_Data provided_:
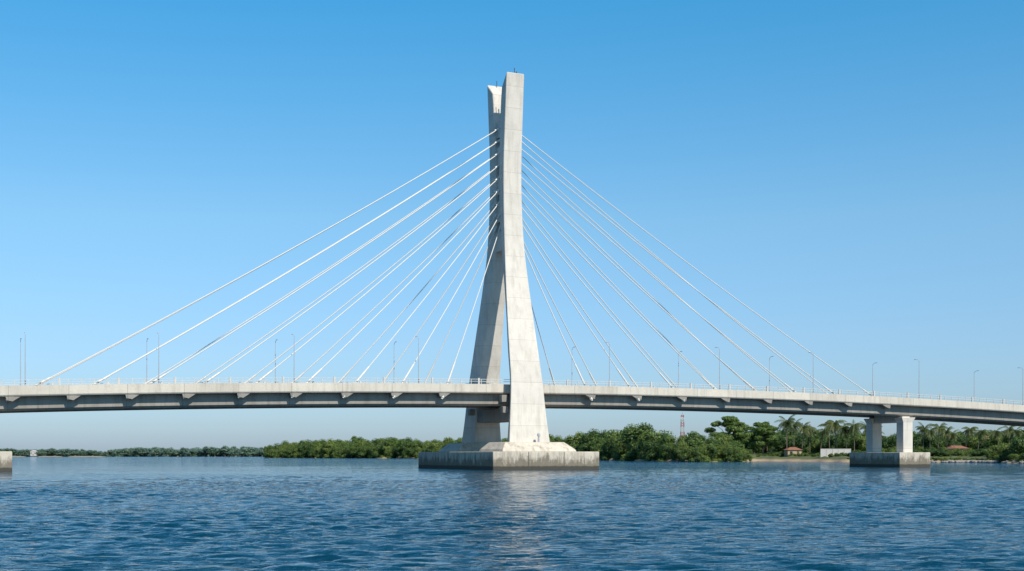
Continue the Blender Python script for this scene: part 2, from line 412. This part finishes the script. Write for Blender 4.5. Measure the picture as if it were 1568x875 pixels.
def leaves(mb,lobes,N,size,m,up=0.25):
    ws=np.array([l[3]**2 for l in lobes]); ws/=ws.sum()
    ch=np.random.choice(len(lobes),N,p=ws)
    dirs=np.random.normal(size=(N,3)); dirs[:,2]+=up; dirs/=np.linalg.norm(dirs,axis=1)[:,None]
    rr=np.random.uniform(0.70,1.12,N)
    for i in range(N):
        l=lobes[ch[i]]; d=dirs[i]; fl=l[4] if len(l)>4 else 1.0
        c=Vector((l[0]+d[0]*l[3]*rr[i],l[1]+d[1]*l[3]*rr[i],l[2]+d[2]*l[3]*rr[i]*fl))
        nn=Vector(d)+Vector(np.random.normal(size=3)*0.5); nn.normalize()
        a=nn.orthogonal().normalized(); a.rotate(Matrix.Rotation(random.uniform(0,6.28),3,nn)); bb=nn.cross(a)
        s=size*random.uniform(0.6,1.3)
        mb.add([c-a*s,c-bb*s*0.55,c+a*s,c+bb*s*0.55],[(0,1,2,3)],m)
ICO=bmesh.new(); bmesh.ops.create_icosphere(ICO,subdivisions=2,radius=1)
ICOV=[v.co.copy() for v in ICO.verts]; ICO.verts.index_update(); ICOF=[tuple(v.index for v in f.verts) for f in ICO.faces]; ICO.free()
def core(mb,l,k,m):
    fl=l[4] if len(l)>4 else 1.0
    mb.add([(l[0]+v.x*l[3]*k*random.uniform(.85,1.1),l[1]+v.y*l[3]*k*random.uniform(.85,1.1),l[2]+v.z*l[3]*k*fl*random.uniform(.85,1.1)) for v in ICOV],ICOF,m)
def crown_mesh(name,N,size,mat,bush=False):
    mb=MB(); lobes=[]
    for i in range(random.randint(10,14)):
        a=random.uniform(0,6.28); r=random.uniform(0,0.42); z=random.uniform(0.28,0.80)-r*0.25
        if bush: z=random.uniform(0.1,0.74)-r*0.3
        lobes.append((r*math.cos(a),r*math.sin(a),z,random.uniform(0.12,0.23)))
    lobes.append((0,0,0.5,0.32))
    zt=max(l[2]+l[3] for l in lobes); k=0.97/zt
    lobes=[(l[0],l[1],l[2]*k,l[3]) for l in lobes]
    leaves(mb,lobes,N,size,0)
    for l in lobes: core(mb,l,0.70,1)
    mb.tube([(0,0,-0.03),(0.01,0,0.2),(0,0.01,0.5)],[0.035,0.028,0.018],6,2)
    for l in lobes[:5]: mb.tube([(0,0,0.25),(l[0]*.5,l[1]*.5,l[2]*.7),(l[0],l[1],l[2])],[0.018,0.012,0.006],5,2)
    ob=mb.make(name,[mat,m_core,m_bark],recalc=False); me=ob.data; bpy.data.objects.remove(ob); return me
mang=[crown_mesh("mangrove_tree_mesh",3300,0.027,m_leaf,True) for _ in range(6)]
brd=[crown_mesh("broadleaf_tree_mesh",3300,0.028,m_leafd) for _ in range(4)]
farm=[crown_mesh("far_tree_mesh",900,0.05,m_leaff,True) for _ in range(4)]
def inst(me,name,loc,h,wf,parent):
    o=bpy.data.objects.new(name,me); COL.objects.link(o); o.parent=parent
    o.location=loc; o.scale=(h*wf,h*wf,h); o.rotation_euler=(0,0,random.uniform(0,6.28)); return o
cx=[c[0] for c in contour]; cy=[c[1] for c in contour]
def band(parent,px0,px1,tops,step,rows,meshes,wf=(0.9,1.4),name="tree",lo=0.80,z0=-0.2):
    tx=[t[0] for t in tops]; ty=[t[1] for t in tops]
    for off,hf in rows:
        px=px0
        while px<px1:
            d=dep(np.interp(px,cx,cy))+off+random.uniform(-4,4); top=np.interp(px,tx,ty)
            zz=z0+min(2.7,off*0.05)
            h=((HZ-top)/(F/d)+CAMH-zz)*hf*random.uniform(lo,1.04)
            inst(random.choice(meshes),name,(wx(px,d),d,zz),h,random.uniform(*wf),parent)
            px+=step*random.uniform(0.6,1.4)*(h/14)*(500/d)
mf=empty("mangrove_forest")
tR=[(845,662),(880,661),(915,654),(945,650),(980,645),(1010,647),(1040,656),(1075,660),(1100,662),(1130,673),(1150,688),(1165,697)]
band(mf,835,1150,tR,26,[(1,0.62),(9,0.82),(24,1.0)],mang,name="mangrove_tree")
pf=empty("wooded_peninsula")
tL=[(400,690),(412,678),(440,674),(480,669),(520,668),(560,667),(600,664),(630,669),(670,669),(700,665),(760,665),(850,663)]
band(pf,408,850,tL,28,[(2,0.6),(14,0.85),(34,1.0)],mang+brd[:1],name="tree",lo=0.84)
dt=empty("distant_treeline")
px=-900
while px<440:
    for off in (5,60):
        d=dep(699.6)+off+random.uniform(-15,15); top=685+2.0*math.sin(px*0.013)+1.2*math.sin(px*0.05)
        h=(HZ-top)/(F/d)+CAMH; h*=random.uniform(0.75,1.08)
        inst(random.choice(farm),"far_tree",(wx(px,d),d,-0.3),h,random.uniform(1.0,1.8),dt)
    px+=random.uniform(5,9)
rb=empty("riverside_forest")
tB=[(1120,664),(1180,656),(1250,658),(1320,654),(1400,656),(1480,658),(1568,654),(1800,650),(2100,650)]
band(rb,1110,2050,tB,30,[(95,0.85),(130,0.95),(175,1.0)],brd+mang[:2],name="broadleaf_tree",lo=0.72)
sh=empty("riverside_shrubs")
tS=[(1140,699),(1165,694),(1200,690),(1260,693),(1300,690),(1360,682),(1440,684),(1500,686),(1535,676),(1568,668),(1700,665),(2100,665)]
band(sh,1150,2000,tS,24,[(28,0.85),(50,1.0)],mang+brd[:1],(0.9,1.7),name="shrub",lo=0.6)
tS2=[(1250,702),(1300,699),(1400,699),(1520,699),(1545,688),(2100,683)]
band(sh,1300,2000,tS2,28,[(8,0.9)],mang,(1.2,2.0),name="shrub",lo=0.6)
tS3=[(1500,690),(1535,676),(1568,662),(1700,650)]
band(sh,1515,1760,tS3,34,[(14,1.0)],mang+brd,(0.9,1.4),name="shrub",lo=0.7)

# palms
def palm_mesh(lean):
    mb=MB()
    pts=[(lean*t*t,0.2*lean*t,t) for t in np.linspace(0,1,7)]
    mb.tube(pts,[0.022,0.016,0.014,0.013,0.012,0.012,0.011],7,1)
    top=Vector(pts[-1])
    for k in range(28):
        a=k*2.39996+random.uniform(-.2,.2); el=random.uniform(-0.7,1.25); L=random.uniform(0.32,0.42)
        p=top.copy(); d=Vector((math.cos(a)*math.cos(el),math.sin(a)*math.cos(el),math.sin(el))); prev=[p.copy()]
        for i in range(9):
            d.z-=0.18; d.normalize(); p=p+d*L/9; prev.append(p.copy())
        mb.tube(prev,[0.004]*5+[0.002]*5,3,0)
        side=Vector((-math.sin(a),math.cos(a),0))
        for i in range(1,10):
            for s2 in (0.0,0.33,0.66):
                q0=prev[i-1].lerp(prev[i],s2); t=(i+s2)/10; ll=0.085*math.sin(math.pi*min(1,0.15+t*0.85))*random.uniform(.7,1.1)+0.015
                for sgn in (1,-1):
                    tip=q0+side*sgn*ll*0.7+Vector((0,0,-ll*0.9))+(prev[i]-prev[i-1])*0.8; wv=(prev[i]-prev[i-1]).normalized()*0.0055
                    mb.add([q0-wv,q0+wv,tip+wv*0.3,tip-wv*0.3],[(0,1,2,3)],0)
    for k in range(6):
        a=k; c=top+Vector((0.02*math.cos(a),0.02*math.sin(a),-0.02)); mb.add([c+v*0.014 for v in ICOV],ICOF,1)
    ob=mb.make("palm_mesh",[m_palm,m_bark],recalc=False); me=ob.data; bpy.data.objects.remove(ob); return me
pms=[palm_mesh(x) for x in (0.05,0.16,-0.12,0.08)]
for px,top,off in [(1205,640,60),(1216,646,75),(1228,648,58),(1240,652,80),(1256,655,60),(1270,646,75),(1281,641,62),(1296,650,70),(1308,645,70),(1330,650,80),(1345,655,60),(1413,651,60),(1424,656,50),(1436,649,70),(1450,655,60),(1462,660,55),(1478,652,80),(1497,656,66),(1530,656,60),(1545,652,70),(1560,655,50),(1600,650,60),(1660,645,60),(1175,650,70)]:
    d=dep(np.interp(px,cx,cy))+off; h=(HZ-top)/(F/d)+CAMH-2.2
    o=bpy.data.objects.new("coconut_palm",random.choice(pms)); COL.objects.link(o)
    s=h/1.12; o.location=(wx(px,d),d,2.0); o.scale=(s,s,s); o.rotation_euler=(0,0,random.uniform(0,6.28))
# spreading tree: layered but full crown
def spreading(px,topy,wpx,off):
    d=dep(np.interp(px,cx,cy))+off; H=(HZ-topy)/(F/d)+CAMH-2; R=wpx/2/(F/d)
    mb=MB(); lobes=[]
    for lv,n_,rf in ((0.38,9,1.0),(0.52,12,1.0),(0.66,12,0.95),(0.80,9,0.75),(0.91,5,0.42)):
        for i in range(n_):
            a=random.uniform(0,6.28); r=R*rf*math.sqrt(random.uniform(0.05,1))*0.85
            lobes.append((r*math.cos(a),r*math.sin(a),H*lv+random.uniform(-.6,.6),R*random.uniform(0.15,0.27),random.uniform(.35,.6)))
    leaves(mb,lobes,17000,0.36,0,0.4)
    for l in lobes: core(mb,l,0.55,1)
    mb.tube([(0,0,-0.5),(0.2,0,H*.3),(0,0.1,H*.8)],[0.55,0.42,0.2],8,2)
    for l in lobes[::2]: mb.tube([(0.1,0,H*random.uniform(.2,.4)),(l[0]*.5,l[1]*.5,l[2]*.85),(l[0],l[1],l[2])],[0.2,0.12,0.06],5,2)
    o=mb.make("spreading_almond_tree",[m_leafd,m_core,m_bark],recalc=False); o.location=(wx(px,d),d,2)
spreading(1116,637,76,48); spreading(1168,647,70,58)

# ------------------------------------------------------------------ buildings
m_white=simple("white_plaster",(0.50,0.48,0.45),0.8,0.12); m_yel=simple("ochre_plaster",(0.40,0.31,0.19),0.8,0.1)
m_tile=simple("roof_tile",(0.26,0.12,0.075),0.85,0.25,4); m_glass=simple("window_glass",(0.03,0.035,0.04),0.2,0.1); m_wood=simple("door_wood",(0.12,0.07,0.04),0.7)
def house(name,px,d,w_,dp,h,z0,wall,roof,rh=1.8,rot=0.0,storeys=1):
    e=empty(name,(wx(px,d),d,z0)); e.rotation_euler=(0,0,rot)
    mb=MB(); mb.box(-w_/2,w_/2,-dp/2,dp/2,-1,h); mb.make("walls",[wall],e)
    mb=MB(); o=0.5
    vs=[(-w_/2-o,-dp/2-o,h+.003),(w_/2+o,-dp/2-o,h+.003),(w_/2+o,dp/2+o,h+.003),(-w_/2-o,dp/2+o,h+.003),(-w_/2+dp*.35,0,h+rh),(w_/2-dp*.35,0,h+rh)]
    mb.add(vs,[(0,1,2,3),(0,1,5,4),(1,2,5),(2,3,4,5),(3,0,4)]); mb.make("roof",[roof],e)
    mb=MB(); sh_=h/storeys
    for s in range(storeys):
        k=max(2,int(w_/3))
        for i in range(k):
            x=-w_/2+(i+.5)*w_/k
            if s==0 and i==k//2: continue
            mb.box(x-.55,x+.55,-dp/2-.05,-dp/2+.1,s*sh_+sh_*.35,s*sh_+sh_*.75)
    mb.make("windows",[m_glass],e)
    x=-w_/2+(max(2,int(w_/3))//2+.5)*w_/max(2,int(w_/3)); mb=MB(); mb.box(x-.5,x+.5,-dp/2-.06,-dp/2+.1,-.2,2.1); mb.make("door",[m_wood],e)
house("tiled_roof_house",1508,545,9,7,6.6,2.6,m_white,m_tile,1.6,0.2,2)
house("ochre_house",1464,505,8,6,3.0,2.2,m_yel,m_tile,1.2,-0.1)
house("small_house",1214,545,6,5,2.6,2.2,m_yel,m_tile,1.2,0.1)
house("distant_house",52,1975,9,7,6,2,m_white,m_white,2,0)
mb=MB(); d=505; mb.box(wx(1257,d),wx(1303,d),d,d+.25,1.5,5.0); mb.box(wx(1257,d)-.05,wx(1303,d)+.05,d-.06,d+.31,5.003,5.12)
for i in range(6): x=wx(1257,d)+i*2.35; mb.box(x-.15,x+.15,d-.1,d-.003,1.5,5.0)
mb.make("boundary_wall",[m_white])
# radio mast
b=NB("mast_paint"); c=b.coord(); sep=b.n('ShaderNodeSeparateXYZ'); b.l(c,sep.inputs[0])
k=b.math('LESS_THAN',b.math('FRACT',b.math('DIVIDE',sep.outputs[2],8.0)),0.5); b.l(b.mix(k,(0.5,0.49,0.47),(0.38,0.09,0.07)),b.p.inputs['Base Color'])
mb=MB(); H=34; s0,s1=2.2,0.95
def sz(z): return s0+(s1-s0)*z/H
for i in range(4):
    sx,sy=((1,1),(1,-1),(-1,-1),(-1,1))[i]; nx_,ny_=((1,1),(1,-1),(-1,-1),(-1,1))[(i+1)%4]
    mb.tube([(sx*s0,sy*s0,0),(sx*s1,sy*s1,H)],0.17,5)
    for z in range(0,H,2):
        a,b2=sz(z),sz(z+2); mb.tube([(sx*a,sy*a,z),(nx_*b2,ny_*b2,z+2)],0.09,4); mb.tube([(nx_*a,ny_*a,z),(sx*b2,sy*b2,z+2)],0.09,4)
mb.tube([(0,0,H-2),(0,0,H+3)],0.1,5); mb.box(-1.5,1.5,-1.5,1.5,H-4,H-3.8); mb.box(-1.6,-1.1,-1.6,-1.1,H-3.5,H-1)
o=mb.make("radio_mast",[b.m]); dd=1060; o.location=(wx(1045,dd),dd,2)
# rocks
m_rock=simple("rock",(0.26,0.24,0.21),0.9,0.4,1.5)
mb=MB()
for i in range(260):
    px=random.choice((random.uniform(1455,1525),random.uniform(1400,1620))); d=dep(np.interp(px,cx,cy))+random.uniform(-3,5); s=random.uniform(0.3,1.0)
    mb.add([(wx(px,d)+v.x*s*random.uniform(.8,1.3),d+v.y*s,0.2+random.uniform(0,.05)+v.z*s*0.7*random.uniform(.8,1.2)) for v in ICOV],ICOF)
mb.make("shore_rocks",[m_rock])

...

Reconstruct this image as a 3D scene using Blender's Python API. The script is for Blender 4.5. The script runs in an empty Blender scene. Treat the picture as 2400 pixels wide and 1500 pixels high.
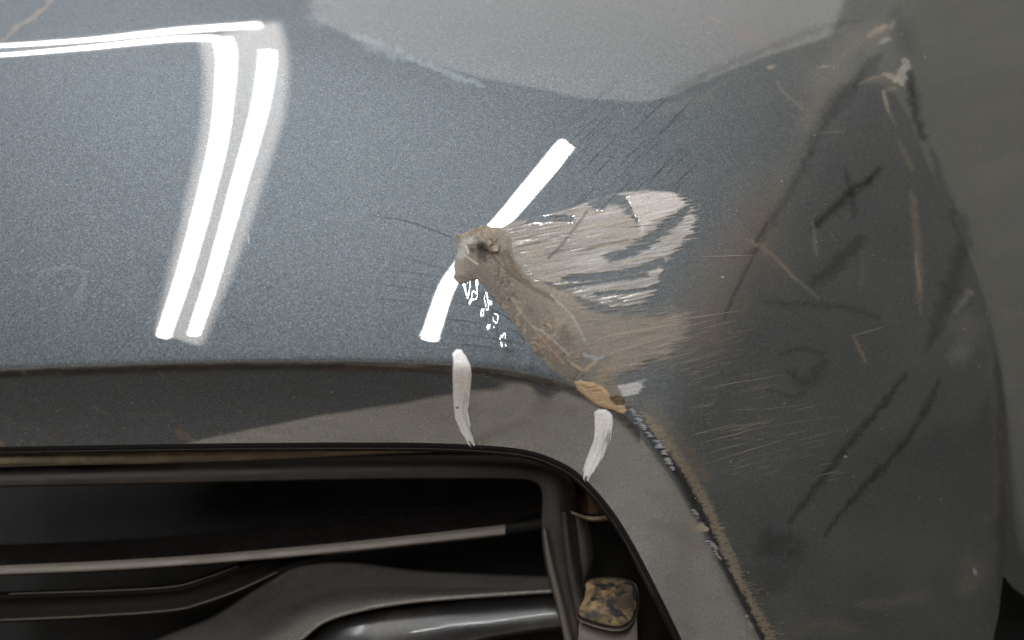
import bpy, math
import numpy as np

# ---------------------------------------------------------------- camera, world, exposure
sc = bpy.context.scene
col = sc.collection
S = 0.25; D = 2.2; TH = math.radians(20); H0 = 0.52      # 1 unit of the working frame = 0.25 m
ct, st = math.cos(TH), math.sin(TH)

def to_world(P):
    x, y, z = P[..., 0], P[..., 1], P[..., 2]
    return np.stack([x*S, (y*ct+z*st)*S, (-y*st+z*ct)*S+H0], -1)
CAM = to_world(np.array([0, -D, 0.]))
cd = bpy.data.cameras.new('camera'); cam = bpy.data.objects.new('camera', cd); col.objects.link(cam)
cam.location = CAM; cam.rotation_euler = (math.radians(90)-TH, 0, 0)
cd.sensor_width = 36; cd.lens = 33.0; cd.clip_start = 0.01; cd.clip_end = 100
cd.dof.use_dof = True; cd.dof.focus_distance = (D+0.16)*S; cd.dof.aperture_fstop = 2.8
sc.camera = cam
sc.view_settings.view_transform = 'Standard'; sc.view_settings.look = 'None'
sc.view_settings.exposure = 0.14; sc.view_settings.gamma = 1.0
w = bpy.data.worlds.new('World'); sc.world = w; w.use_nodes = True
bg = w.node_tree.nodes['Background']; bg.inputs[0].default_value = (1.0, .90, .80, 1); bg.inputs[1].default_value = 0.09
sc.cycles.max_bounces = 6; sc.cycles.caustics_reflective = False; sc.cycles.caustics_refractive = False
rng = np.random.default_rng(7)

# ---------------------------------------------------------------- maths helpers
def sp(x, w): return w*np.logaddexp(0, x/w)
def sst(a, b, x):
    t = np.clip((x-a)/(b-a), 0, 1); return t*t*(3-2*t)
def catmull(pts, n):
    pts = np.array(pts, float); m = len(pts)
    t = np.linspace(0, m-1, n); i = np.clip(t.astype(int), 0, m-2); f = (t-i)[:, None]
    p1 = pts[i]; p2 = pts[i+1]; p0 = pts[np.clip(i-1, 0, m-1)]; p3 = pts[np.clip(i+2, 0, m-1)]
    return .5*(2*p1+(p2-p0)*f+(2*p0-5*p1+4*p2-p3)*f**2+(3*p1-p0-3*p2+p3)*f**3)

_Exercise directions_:
In the listing above, find the line containing "Reconstruct this image" and the line containing "ct, st = math.cos(TH), math.sin(TH)", then output those two lines and everything between them exactly as written, without the images.

_The reply_:
Reconstruct this image as a 3D scene using Blender's Python API. The script is for Blender 4.5. The script runs in an empty Blender scene. Treat the picture as 2400 pixels wide and 1500 pixels high.
import bpy, math
import numpy as np

# ---------------------------------------------------------------- camera, world, exposure
sc = bpy.context.scene
col = sc.collection
S = 0.25; D = 2.2; TH = math.radians(20); H0 = 0.52      # 1 unit of the working frame = 0.25 m
ct, st = math.cos(TH), math.sin(TH)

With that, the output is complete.